3. Enquanto isso, dois outros cadáveres de trabalhadores rurais estão, desde abril, seguindo, resignados em seu apodrecimento, nas florestas do Pará. Dá muito trabalho encontrá-los. Muito calor, muita fedentina, muito mosquito. Deixa pra lá!

4. A súcuba presidenta (e seu íncubo ex-) – são dois em um - declarou: “Afirmo com clareza que valorizarei a transparência na administração pública. Não haverá compromisso com o erro, o desvio e o malfeito.” Então tá! É melhor não contrariar.

5. Em São Paulo, ciclovia é a calçada do pedestre, esse infeliz inconveniente. Não bastassem os motoristas-chimpanzés, temos agora os ciclistas “politicamente corretíssimos” nos atropelando. “Quem tem juízo não reclama, aceita e pronto!” Viram? Vocês aí de gravatinhas vermelhas, sapatos bicudões, chapinhas, pretinhos básicos e crachás.

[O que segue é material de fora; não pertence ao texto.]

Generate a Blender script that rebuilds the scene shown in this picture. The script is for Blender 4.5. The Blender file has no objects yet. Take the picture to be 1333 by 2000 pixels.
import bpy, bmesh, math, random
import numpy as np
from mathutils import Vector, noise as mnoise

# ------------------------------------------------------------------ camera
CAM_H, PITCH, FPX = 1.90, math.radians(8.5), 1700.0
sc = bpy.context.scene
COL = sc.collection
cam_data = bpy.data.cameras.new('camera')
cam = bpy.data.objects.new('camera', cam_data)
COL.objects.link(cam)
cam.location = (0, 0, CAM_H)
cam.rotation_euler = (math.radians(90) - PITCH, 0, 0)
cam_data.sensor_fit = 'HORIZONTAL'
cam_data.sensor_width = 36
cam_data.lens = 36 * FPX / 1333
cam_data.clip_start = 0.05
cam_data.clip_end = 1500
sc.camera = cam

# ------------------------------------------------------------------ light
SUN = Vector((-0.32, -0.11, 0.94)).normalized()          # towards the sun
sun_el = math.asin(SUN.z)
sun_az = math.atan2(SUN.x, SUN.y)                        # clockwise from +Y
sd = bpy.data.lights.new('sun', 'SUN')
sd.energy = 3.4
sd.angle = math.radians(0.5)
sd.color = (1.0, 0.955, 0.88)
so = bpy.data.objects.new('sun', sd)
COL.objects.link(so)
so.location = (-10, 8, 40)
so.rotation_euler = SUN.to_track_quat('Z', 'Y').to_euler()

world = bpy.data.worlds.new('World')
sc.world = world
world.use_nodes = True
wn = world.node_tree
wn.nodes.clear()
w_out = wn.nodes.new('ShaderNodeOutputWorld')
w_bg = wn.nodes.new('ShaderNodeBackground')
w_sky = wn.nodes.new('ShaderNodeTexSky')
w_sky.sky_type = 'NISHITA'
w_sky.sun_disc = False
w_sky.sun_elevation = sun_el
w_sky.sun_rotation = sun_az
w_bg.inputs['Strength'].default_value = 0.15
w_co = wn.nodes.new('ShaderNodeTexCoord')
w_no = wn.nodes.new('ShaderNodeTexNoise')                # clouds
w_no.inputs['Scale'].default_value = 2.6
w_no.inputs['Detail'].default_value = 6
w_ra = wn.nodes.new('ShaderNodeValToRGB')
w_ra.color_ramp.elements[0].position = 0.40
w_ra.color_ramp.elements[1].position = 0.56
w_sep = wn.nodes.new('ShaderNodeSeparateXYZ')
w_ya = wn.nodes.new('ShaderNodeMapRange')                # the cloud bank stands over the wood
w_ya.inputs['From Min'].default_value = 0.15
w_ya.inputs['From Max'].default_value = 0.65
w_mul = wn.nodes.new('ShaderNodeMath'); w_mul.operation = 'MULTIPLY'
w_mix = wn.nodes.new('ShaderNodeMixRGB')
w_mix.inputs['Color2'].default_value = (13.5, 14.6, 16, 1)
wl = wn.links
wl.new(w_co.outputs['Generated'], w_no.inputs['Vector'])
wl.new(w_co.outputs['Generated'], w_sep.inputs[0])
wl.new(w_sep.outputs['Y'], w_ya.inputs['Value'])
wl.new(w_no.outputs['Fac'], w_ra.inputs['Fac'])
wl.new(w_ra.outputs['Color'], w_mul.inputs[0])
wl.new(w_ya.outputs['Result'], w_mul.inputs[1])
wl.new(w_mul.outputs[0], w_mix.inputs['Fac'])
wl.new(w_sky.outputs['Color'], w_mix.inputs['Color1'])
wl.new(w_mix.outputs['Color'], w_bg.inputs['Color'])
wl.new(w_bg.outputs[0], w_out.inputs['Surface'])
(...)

6. O ministro da educação acusa senador de condenar livro sem sequer se dar ao trabalho de lê-lo. O que é fato. Entretanto, sua equipe aprova livro de Matemática que contém erro grosseiro de aritmética. O que também é fato. Vá lá que seja um erro de digitação. Pior é saber que 200 mil exemplares têm uso proibido embora tenham sido distribuídos. Basta qualquer professor apontar o erro para os alunos e seguir em frente. Adoram jogar nosso dinheiro fora!

7. Chovo no molhado ou enxugo gelo como qualquer brasileiro: o custo da alimentação pesa mais sobre as famílias pobres. Assim, a tributação sobre o consumo se revela perversa e injusta. Ninguém faz nada para acabar com esse crime. Preferem bolsa-escambau, que é eleitoralmente utilíssima. A economia da pobreza que se lasque! Na lógica deletéria governamental, seu pirão vem primeiro - o do governo, claro! Governo não serve, é servido! Obedeça e não reclame, Zé Pereira!

8. No Brasil, a faca amola a lima, e estamos conversados!